The Federal Circuit rejected Synopsys' proposal, deciding that "Panduit's requirement that patentees prove demand for the product as a whole and the absence of non-infringing alternatives ties lost profit damages to specific claim limitations and ensures that damages are commensurate with the value of the patented features." The Federal Circuit held that, under the facts in this case, "satisfaction of the Panduit factors satisfies principles of apportionment," and that "Mentor's damages are tied to the worth of its patented features." The court reasoned that it was undisputed that Mentor's emulator and Synopsys' infringing emulator were the only suitable alternatives to Intel and that "Intel would not have purchased emulators without the features claimed in [the patent-in-suit]."5 Accordingly, the Federal Circuit found that Mentor "is entitled to be made whole for the injuries it suffered as a result of the infringement," which the jury appropriately calculated as be the profits Mentor would have earned by selling its emulators to Intel "but for" Synopsys' infringing sales.

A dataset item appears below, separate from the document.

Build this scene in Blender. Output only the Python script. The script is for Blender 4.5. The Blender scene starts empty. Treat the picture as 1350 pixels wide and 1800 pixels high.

1. Mentor Graphics Cor. v. EVE-USA Inc., No. 15-1470, slip op. at 10 (Fed. Cir. Mar. 16, 2017) ("Compensatory damages are a staple across most every area of law. And compensatory damages under the patent statute, which calls for damages adequate to compensate the plaintiff for its loss due to the defendant's infringement, should be treated no differently than the compensatory damages in other fields of law.").

2. Id. at 11-12 (citation omitted).

3. Id. at 12 (citation to Panduit omitted).

4. Id. at 16-17 (citation omitted).

5. Id. at 20 ("While there may have been other features of the emulator that were important to Intel, only Mentor could sell Intel an emulator with all the features it required.").